Zum Tode des Schauspielers Erwin Geschonneck erklären der Parteivorsitzende Lothar Bisky und der Vorsitzende der Bundestagsfraktion Gregor Gysi:

Wir trauern um einen großartigen Menschen, einem Künstler der das 20. Jahrhundert intensiv durchlebt und geprägt hat. Durch seine politische Haltung, sein künstlerisches Vermögen, seine zupackende optimistische Art ist er ein Vorbild für alle, die solidarisch für eine bessere Gesellschaft streiten und dabei mit Humor und Besonnenheit, mit geschichtlicher Tiefe und utopischem Denken ans Werk gehen.  Erwin Geschonneck hat die PDS in den Neunzigern begleitet und war bis zuletzt Mitglied der LINKEN.

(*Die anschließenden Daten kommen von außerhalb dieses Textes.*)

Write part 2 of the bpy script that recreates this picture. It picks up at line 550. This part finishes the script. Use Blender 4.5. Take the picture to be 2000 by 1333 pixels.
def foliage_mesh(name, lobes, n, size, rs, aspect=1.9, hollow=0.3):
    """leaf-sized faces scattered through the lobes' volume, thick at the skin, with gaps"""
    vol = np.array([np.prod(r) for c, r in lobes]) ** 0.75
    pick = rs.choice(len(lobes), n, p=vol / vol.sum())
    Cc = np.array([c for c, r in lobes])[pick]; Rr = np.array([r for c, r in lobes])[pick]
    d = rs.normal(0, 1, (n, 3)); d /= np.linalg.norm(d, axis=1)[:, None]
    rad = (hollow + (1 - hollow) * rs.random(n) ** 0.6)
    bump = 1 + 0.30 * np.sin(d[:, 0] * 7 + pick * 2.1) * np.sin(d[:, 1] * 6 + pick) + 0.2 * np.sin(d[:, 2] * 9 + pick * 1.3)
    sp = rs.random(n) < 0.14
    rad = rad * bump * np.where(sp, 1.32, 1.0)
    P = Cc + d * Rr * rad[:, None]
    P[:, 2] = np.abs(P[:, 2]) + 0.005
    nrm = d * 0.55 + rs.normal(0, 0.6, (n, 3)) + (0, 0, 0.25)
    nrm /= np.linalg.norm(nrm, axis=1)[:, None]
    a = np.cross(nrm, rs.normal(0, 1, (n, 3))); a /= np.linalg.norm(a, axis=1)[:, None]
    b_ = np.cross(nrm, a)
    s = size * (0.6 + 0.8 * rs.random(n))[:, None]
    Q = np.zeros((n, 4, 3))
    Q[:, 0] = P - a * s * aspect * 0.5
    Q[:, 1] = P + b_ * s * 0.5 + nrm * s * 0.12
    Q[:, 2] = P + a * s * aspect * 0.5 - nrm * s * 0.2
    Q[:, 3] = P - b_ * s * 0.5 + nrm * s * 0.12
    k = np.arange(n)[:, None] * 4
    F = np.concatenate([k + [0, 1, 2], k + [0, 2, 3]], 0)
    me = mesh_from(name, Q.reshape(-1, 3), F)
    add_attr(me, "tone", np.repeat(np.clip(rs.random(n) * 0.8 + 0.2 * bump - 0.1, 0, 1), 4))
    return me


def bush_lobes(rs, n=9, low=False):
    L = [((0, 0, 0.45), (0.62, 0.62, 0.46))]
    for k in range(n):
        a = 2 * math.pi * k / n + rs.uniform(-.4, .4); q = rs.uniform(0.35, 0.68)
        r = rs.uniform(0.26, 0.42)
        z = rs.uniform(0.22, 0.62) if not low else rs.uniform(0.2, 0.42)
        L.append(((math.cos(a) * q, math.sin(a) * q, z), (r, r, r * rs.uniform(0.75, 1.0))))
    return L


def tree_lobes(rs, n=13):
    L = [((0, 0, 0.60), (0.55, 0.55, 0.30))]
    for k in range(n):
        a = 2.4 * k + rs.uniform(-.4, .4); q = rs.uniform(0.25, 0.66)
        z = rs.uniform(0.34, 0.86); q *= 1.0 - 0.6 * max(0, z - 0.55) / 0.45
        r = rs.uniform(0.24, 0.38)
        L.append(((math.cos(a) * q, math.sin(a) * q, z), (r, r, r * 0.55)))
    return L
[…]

1906 in Bartenstein geboren, übersiedelte Geschonnecks Familie 1909 nach Berlin. Im Berliner Scheunenviertel wuchs Erwin Geschonneck auf. Die Fichte-Sportler brachten ihm Marx bei, er sang ihnen Lieder aus der Dreigroschenoper vor. Er trat 1929 der KPD bei, spielte in Agit-Prop- und Laientheatern. Als Statist in „Kuhle Wampe“ sah er erstmalig Brecht von weitem. Der Kommunist Geschonnek ging mit anderen Schauspielern in die Sowjetunion, wurde 1939 nach seiner erzwungenen Rückkehr in der Tschechoslowakei verhaftet und an die Gestapo ausgeliefert. Er war Gefangener in den Konzentrationslagern Sachsenhausen, Dachau und Neuengamme, überlebte den Untergang der Cap Arcona am 3. Mai 1945 vor der Lübecker Bucht.

Von den Hamburger Kammerspielen ging er 1948 nach Berlin, spielte – in enger Zusammenarbeit mit Brecht - am Berliner Ensemble in großartigen Rollen. Geschonneck zog es zum Film. Er gehörte zu den beliebtesten Schauspielern in der DDR, wurde in einer Kritikerumfrage 1992 zum besten DDR-Schauspieler gewählt. Karbid und Sauerampfer, Nackt unter Wölfen, Anton der Zauberer, Jakob der Lügner - Erwin Geschonneck hat sowohl das antifaschistische Filmerbe geprägt, als auch darstellerisch die Widersprüche in der DDR-Gesellschaft voller Leidenschaft kommentiert.

Geschonneck wurde 1949 Mitglied der SED. Er bekam viele hohe Auszeichnungen, bestach zugleich immer als kritischer und gradliniger Zeitgenosse. Seine Ursprünglichkeit, sein feinsinniger Humor, sein Gerechtigkeitssinn und seine Auseinandersetzungsstärke bewies er als Mensch und als darstellerische Legende. Am 28. Dezember 2004 wurde Geschonneck zum Ehrenmitglied der neu gegründeten Deutschen Filmakademie ernannt.